YVETTE CLARKE JOINS IN CALL FOR PROBE IN ZIMMERMAN CASE—07/17/13
Yvette D. Clarke, Caribbean-American congresswoman, has joined other members of the New York City Congressional Delegation in asking for a “thorough” investigation of the Zimmerman case by the United States Department of Justice. In this case, a white neighborhood-watch volunteer shot and killed an unarmed 17-year-old African-American, Trayvon Martin, in Florida. On July 13, 2013, a jury comprising six white women returned a verdict of not guilty, allowing the shooter, George Zimmerman, to go free. Clarke believes that Trayvon would still be alive if Zimmerman had not followed him armed with a concealed handgun.
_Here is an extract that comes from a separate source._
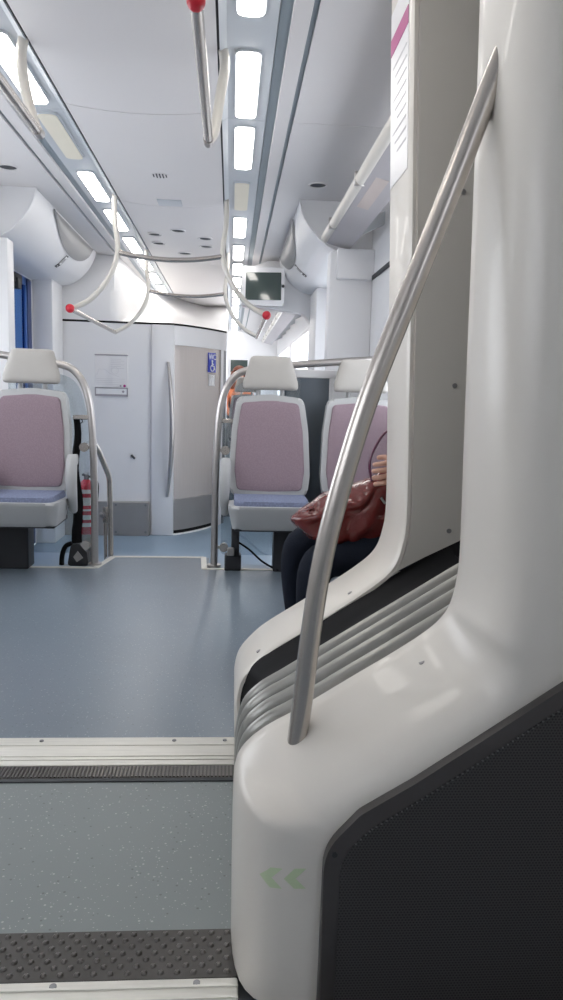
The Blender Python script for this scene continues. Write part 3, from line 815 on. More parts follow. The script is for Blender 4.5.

RIGHTS GROUPS IN HAITI CONDEMN THREATS TO GAY COMMUNITY—07/18/13
Mario Joseph, attorney, and Charlot Jeudy, a gay rights advocate, have given voice to groups in Haiti that believe gay people should be able to live their lives without being attacked or threatened. Jeudy, president of Kouraj, a gay rights group, held a news conference following an appearance on national TV by a group called the Haitian Coalition of Religious and Moral Organizations to inform the country that it disagreed with laws in other nations that support marriage equality. The group plans to hold an anti-gay demonstration in Port-au-Prince.

SHIP CARRYING WEAPONS FROM CUBA TO NORTH KOREA SEIZED IN PANAMA—07/19/13
Authorities at the Panama Canal seized a ship traveling from Cuba for attempted arms trafficking. A ship sailing under a North Korean flag was found to be carrying undeclared military cargo that appeared to include missiles and non-conventional arms. The weapons were hidden in containers of brown sugar. Authorities initially stopped the ship on suspicion that it was carrying drugs.

JAMPRO SAYS JAMAICA’S BRAND IS SAFE—07/17/13
The Jamaica Promotions Corporation (JAMPRO) is encouraging Jamaicans to realize that the nation’s brand remains strong, despite negative publicity arising from allegations of doping by Jamaican athletes. According to Mark Thomas, communications manager at JAMPRO, the country is not expected to suffer too much from these events. Jamaica is known for more than its athletes, he noted.

LAW NEEDED TO STOP TURF DEFENDERS, SAYS CHUCK—07/18/13
Delroy Chuck, Opposition spokesman on Justice and National Security, is calling for a new anti-gang law that will target groups that threaten to keep people of differing political views from entering their communities. Chuck believes that gangs attempt to protect their turf and make threats to prevent those from other communities coming into their areas. Chuck says a law is necessary to prevent this activity.

JAMAICA’S PRIME MINISTER TO ENHANCE EFFORTS AT DOPING PREVENTION—07/19/13
Portia Simpson Miller, Prime Minister of Jamaica and also the nation’s minister for sports, reported that the Jamaica Anti-Doping Commission (JADCO) found 15 positive tests among 860 samples over the past four years. The agency intends to increase its efforts in education and testing programs after five top Jamaican athletes tested positive for banned substances. Education programs at high schools and primary schools will be initiated by JADCO, said Simpson Miller.

XUEREB SAYS SPRINTERS “LOOKING FOR A SCAPEGOAT” IN DOPING SCANDAL—07/19/13
Chris Xuereb, the trainer of Asafa Powell and Sherone Simpson, said he did not provide performance-enhancing drugs to the athletes and suggested that they “take responsibility for their doping” rather than look for ways to put the blame on others. Xuereb said he has done nothing wrong and is disappointed that the athletes are blaming him for their problems.